There can be issues of cost and timeliness of the system, which need to be fixed. These often colour people’s views of the RMA and kill discussion about what the RMA has achieved.

 

Ask, yourself, though, what might New Zealand look like today if we’d had 20 years of much more lightly regulated growth? And would that have delivered more and sustainable economic value?

 

While we’re struggling with the answers the government has beaten us to it. It is sure the RMA is impeding economic progress and so is considering gutting it.

 

To arm itself for the battle, it instructed a Technical Advisory Group led by Auckland barrister Alan Dormer to suggest how to overhaul the RMA. The TAG’s  report delivers the goods. Its recommendations add up to a fundamental rewrite of the Act.

 

Right from the start, though, the TAG is on very shaky grounds. It argues that national environmental priorities have changed a lot since the RMA was enacted. It never quite spells out how. But the clear implication is that more people these days share the government’s view that more economic development is a good thing.

 

Many of us indeed believe more growth is desirable. But only if the growth plays to our environmental strengths rather than devalues them. After all, we are more dependent on our natural environment for earning our living than any other developed country. 

 

This is far more than just an agricultural issue.
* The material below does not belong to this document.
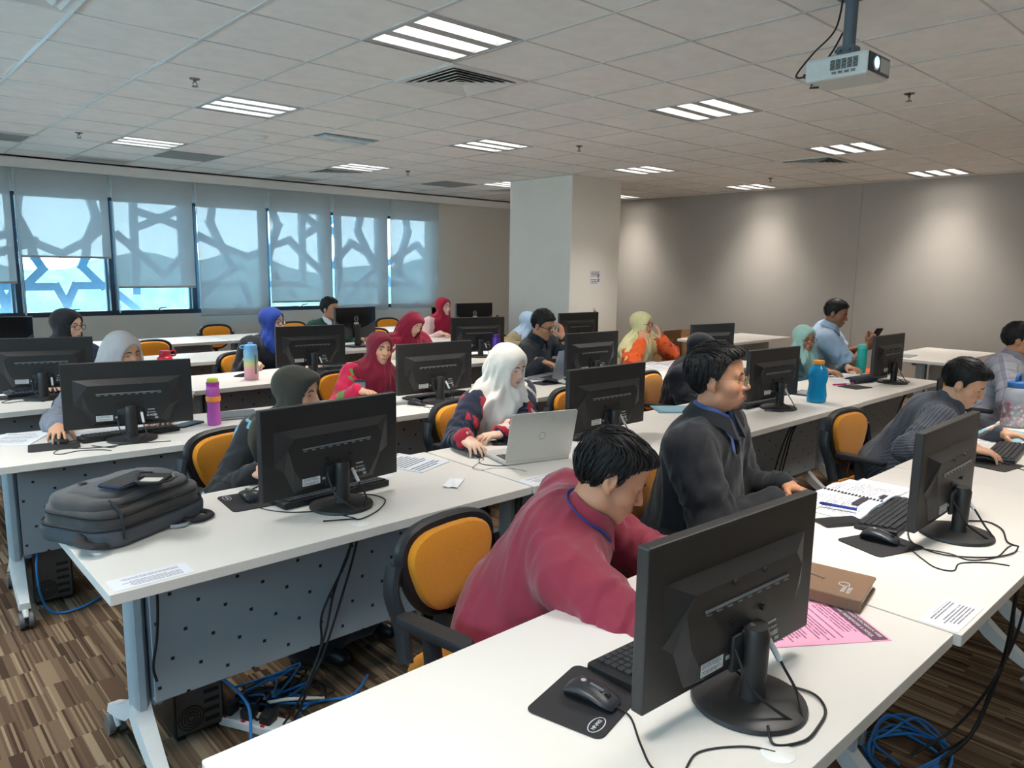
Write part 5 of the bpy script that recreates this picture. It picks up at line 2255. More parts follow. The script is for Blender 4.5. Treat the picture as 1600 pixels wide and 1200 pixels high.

It matters a lot to how we entertain and educate foreigners through tourism and study, and encourage researchers, investors and other urban wealth creators here, not to mention what it means to us Kiwis.

 

If the government is in any doubt it might want to consider the political landscape. The Green Party was founded the year before the RMA was enacted. At last year’s election it took 11% of the popular vote and 14 seats. It will likely hold the balance of power at the next election.

 

So, yes, public priorities have changed. But in the opposite direction from the TAG’s view. More people feel more strongly about good growth in tune with the environment than ever before.

 

The TAG is wrong on many other assertions it makes. It says, for example, that the RMA can’t adequately handle issues such as infrastructure, natural hazards and urban form. Thus, it says, the only solution is to radically rewrite sections 6 and 7, the operational heart of the Act.

 

Yet, the report itself cites two studies that show more than 90% of infrastructure applications get their consents. But rather than overhauling the RMA, the government could lift the performance by drawing up further national policy statements in the sector similar to the ones in place on renewable electricity generation and transmission lines.

 

Similarly, the RMA’s handling of hazards, urban form, timeliness and cost would all benefit from further improvements in processes.

 

Instead, though, the TAG is proposing fundamental changes in the principles of the RMA. One it recommends adding is that the consent process acknowledges “the significant benefits to be derived from the use and development of natural and physical resources”.

 

As a coalition of environmental groups have written in a letter to Environment Minister Amy Adams, “This wording is presumptive: it suggests that there are always significant benefits to be derived from use and development of resources, rather than there being significant benefits from their non-use. As such, it creates a bias toward development which is inappropriate in the context of section 5 and at odds with the philosophy of the RMA.”

 

Overall the changes “would shift the RMA from being a statute that enables development while managing its adverse effects, to one that actively promotes certain categories of development.”

 

The TAG report also seriously downplays the disruption such a radical overhaul of the RMA would cause. In particular it would significantly undermine the 21 years of case law that guide effective process and outcomes.  Re-establishing new precedents would take years, creating delays and deep uncertainties in everything from council plans to economic development applications.

 

Separately from the TAG report, the government is also considering seriously crimping or even ditching the environment court by, for example, turning the judicial work over to the high court.

 

But this is yet another example of the government drastically exaggerating the problem. Most consents are granted without going to court and those that do are often settled without a full trial. If the environment court is downgraded or disappears, we would lose very valuable judicial expertise and checks.

 

If the government persists in this unwise attack on the RMA it will destroy the broad political and public consensus that enables the consent process to deliver enduring economic and environmental outcomes. It would pay the price at the next election.